The problem of one and two-teacher schools in various places around the country has been discussed at length by the Minister and myself on more than one occasion. It has also led to much consideration in small communities around the country. I want to say immediately that in putting this matter down on the Adjournment I am aware of the Minister's views and the Department's views and I am certainly aware of the views of teachers and communities.
There is a consensus on the need to give some from of support to the smaller schools. I want to put it clearly on the record that small schools — I am talking about the one and two-teacher schools particularly — are dotted throughout the country and are interwoven into the fabric of rural society in Ireland. They are the focal point of hundreds of Irish villages. Without a doubt the national school has been a constant factor in rural Ireland for a century and a half. These schools have been symbols of learning, of continuity, progress and stability and they are an enduring monument to a continuing development in education at primary level since 1831.
I am addrssing tonight the difficulty which arises from the threat to close down such schools. There is a view, to which the Minister will readily subscribe, that one and two-teacher schools are excellent in their own way. Every school is different. I want to put it clearly on the record that because a school is small it does not mean it cannot provide the same level of service as a large school. There is the question of maximising resources at different levels in different places and that has to be looked at.
The one-teacher school creates a particular difficulty to which I will come back and which the Minister has referred to on a number of occasions, namely, of one teacher dealing with all areas of the curriculum. The point to which I am directing attention tonight is when a two-teacher school loses a teacher and becomes a one-teacher school.
When a school goes from a two-teacher to a one-teacher school the community begins to think of the death a the school, or thinks the school is on its last legs. People begin to move out and transfer their children to other schools. Consequently, one-teacher schools are closed down. That is a pattern we have seen in many places. I was talking to people in two-teacher schools who thought they were going to lose a teacher next year and they said to me that in that event there are already four families who indicated they were going to move their children to another area. A one-teacher school can provide an excellent service. It is where there are 26, 27 or 28 pupils that the difficulty arises in trying to cope with all the different problems that arise.
The closure of a local school, in terms of other social aspects is a devastating blow to any area and it has adverse effects on the community generally. It is the beginning of the pattern of emigration, it is the beginning of the breakdown of the rural fabric, the beginning of the breakdown of the rural infrastructure. As Tussing said, the one constant factor in every village is the national school. There are more national schools than there are churches. GAA pitches or Fianna Fáil cumainn. The national school system is a widespread organisation and I am proud the members of my union are to be found throughout the country and are so closely involved with the community. It is also important to put on record that the distribution of population in Ireland is different from that of any other European country. Only in Ireland do you get a couple of houses here and there, up hill and down dale. In other countries towns tend to be built around a certain area. The cost of rural electrification in Ireland was very expensive because of the distribution of population.

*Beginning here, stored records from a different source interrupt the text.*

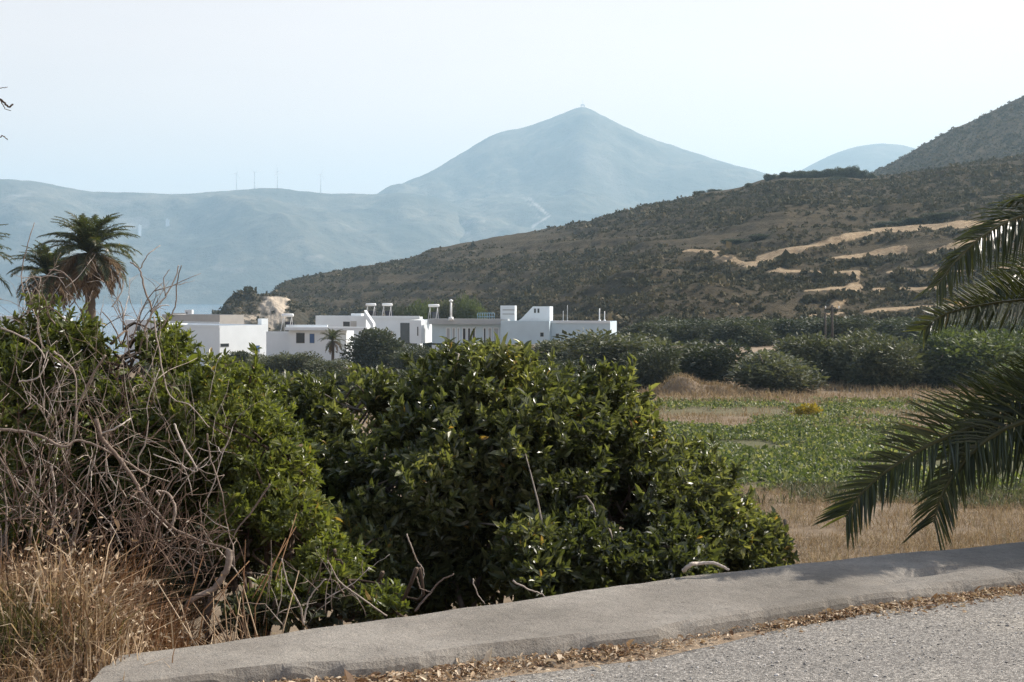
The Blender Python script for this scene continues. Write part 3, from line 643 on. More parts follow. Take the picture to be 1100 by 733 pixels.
near_frond([c0, at(1260, 320, 9.7), at(1180, 250, 9.4), at(1120, 230, 9.2), at(1075, 242, 9.1), at(1035, 272, 9.0), at(1006, 308, 9.0)], .40, 160, 3, -.1, .35, .022, .015, .4, .7, .35)
near_frond([c0, at(1250, 350, 9.9), at(1170, 325, 9.9), at(1110, 322, 9.8), at(1055, 328, 9.7), at(1015, 338, 9.6), at(990, 356, 9.6)], .36, 150, 4, .3, .05, .022, .015, .4, 1.0, .35)
near_frond([c0, at(1290, 290, 9.6), at(1220, 215, 9.4), at(1160, 200, 9.3), at(1110, 210, 9.3), at(1082, 219, 9.3)], .36, 120, 5, .1, .2)
near_frond([c0, at(1270, 330, 10.2), at(1190, 292, 10.4), at(1130, 285, 10.4), at(1080, 300, 10.4), at(1050, 335, 10.4)], .38, 140, 6, .1, .25, .022, .015, .4, .8, .4)
near_frond([c0, at(1250, 385, 9.7), at(1180, 400, 9.5), at(1130, 412, 9.3), at(1090, 425, 9.2), at(1050, 450, 9.1), at(1020, 490, 9.0)], .42, 140, 8, .2, .15, .022, .015, .4, .8, .45)
near_frond([c0, at(1250, 440, 10), at(1190, 470, 9.9), at(1150, 510, 9.8), at(1130, 560, 9.8)], .38, 110, 7, .3, .2)
q = np.random.default_rng(5)
cand = []
for k in range(700):                              # the rest of the crown, outside the frame
    a = k*2.39996; dx, dy = math.cos(a), math.sin(a); el = -.1+1.55*((k*37) % 700)/700
    d = arch(2.7*(.8+.35*((k*7) % 10)/10), el, 1.45, 30); pts = np.stack([d[:, 0]*dx, d[:, 0]*dy, d[:, 2]], -1)+c0
    uu = pts[:, 0]/np.maximum(pts[:, 1], .5)*F+CX; vv = HY-(pts[:, 2]-EYE)*F/np.maximum(pts[:, 1], .5)
    if ((uu < 1165) & (vv > -70)).any() or pts[:, 1].min() < 6 or (pts[-1, 2] < .5 and sdist(pts[-1, 0], pts[-1, 1]) < .3): continue
    tt = np.maximum(pts[:, 2]-.18, 0)/math.tan(EL); lx = pts[:, 0]-tt*math.sin(AZ); ly = pts[:, 1]-tt*math.cos(AZ); ls = sdist(lx, ly)
    if (ls < np.interp(lx, [.9, 1.6, 2.6, 3.3], [-.12, -.40, -.60, -.95])).mean() > .06: continue
    cand.append((((ls > -.7) & (ls < .15) & (lx > 1.3) & (lx < 3.6)).mean()+.25*((k*13) % 17)/17, k, pts))
cand.sort(key=lambda c: -c[0])
for sc_, k, pts in cand[:88]: near_frond(pts[::6], .42, 110, 20+k, .3, .2)
made = (len(cand), [round(float(c[0]), 2) for c in cand[:88:10]])
print('crown fronds', made)
# ---------------------------------------------------------------- big shrubs
def shrub(name, label, cat, lobes, n_ros, per, leaf, mat, root, barkm, group=None, up=.45, shoots=0, gapt=-.20, aspect=.40, twigs=160, spread=(.25, 1.15), minS=.62):
    """lobes: (px, py, rx_px, ry_px, Y, ry_m): foliage masses standing at depth Y"""
    Lb = []
    for (px, py, rx, ry, Y, rd) in lobes: c = at(px, py, Y); Lb.append((*c, rx*Y/F, rd, ry*Y/F))
    Lb = np.array(Lb); rootp = np.array([*root, float(ground_z(root[0], root[1]))]); o = thing(name, label, cat, rootp, 0, group)
    w = Lb[:, 3]*Lb[:, 5]; w = w/w.sum(); m = n_ros*5; k = rng.choice(len(Lb), m, p=w)
    d = norm(rng.normal(0, 1, (m, 3))); rr = np.clip(1.02-np.abs(rng.normal(0, .30, m)), .2, 1.1)
    lump = 1+.42*fbm(d[:, 0]*2.2+k*3.1, d[:, 2]*2.2+d[:, 1]*1.7, 3, 71)
    C = Lb[k, :3]+d*(rr*lump)[:, None]*Lb[k, 3:]
    # drop rosettes buried in other lobes
    dist = np.min(np.linalg.norm((C[:, None]-Lb[None, :, :3])/Lb[None, :, 3:], axis=-1), axis=1)
    keep = (dist > .5) & (C[:, 2] > ground_z(C[:, 0], C[:, 1])+.03) & ((sdist(C[:, 0], C[:, 1]) > .06+.0*C[:, 2]) | (C[:, 2] > .45)) & (sdist(C[:, 0], C[:, 1]) > -.12)
    gap = fbm(C[:, 0]*2.6, C[:, 2]*2.6+C[:, 1]*1.3, 3, 73); keep &= gap > gapt+.22*np.clip((dist-.85)/.3, 0, 1)
    C = C[keep][:n_ros]; d = d[keep][:n_ros]; n = len(C)
    ax = norm(d*.75+np.array([0, 0, up])+rng.normal(0, .35, (n, 3)))
    if shoots:
        si = np.argsort(-C[:, 2]+rng.normal(0, .25, n))[:shoots]; C = np.concatenate([C]+[C[si]+ax[si]*s_ for s_ in (leaf*1.0, leaf*2.0, leaf*3.0)]); ax = np.concatenate([ax, ax[si], ax[si], ax[si]]); n = len(C)
    base = np.repeat(C, per, 0); A = np.repeat(ax, per, 0); nn = len(base)
    th = rng.uniform(spread[0], spread[1], nn); pr = norm(np.cross(A, rng.normal(0, 1, (nn, 3))))
    D = A*np.cos(th)[:, None]+pr*np.sin(th)[:, None]; Cb = base-A*(rng.random(nn)*leaf*1.1)[:, None]
    Nn = A*np.sin(th)[:, None]-pr*np.cos(th)[:, None]+rng.normal(0, .35, (nn, 3))
    S_ = leaf*np.exp(rng.normal(0, .32, nn)); V, Q, T, pv = leaves_geo(Cb, D, Nn, S_, S_*aspect)
    cl = vnoise(base[:, 0]*2.1, base[:, 2]*2.1+base[:, 1], 6)
    r = np.clip(.18+rng.random(nn)*.62+(cl-.5)*.5+(rng.random(nn) > .988)*.5, 0, 1)
    link('crown', mesh_np('crown', V-rootp.repeat(1), Q, T, {'rnd': np.repeat(r, pv)}), mat, o)
    t = Tubes()
    for (cx, cy, cz, rx, ry, rz) in Lb:
        e = np.array([cx, cy, cz]); a = rootp+rng.normal(0, .12, 3)*np.array([1, 1, 0]); b_ = a*.5+e*.5+rng.normal(0, .12, 3)
        t.add(bez([a-[0, 0, .15], b_, e], 9)-rootp, np.linspace(.03, .009, 9), 6)
    for ii in rng.choice(n, min(twigs, n), False):
        e = C[ii]; l = np.argmin(np.linalg.norm(Lb[:, :3]-e, axis=1)); a = Lb[l, :3]+rng.normal(0, .1, 3)
        t.add(bez([a, (a+e)/2+rng.normal(0, .06, 3), e], 6)-rootp, np.linspace(.012, .004, 6), 4)
    link('branches', t.mesh('branches'), barkm, o); return o
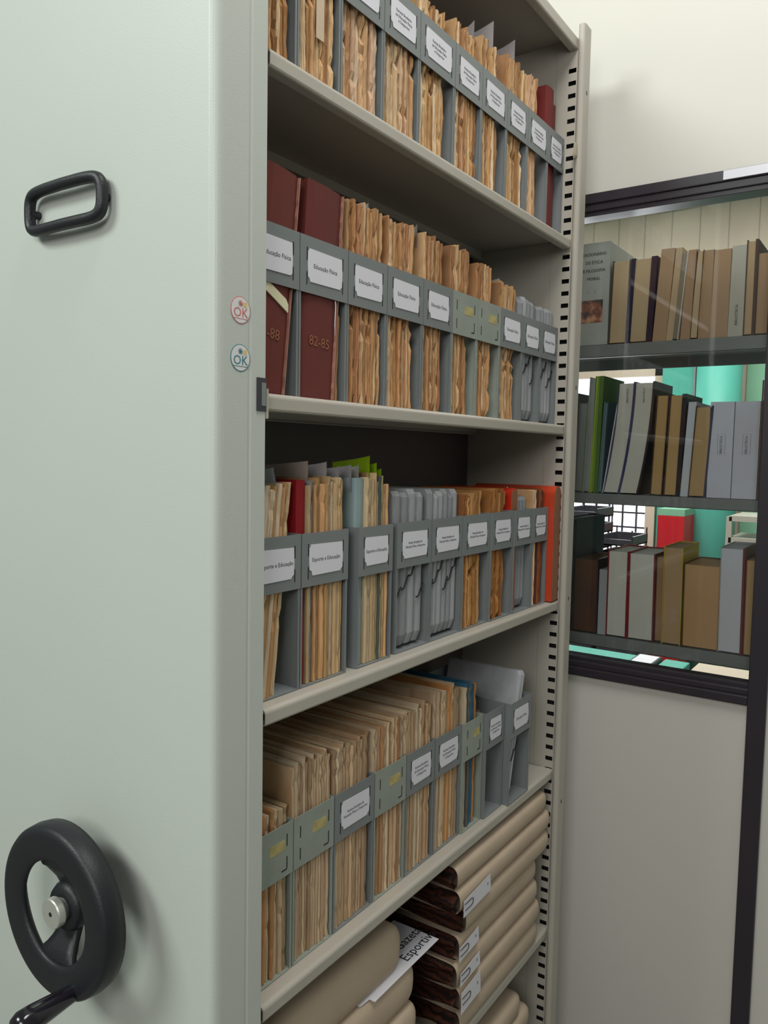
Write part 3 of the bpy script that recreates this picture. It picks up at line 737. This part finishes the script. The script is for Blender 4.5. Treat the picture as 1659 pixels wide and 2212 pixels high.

The distribution of the primary education service in Ireland is very extensive because of the large number of schools. When you realise that there are 3,500 primary schools in the country as opposed to fewer than a 1,000 post-primary schools, it gives us some idea of how widespread is the primary education system. Because they are part of each community one-teacher schools need to be supported in the sense that they need to be given every opportunity to have a second teacher.
We have to accept that one-teacher schools are disadvantaged in many ways, not that there is any conspiracy to retain their disadvantage. Educationally they are under extraodinary pressure to deliver in the large one-teacher school. When I say large I am talking about schools with more than 20 pupils. They are the schools I am concentrating one tonight. The Minister indicated on a number of occasions that one-teacher schools are, in effect, disadvantaged, perhaps not in an economic sense but disadvantaged in their own way. They need a comprehensive support programme of positive discrimination. What do they want? They want more teachers, more caretaking services, more access to remedial and special education. Those are the issues on which they need support.
I am homing in tonight on the staffing area. As an immediate step I call on the Minister to reduce the retention figure from 28 to 25 pupils. That means, in effect, that the two-teacher school, which has numbers down to 25, will retain those two teachers, and at the stage when it becomes a one-teacher school if the numbers continue to fall at least it should be below the 25 figure. It should be 24 or fewer and at least there will be some possibility of teachers coping with those levels of enrolment.
It must be accepted that the task of teaching eight different curricular class programmes to 28 pupils is an impossibility, physically, intellectually and every other way for one teacher. It just cannot be done. Therefore, I ask the Minister to intervene at this point and help out. I should have said at the beginning that my professional colleague, Senator Mullooly asked for some time to speak on this matter. I ask that he be allowed five minutes at the end and perhaps the Chair would indicate to me when I have five minutes left?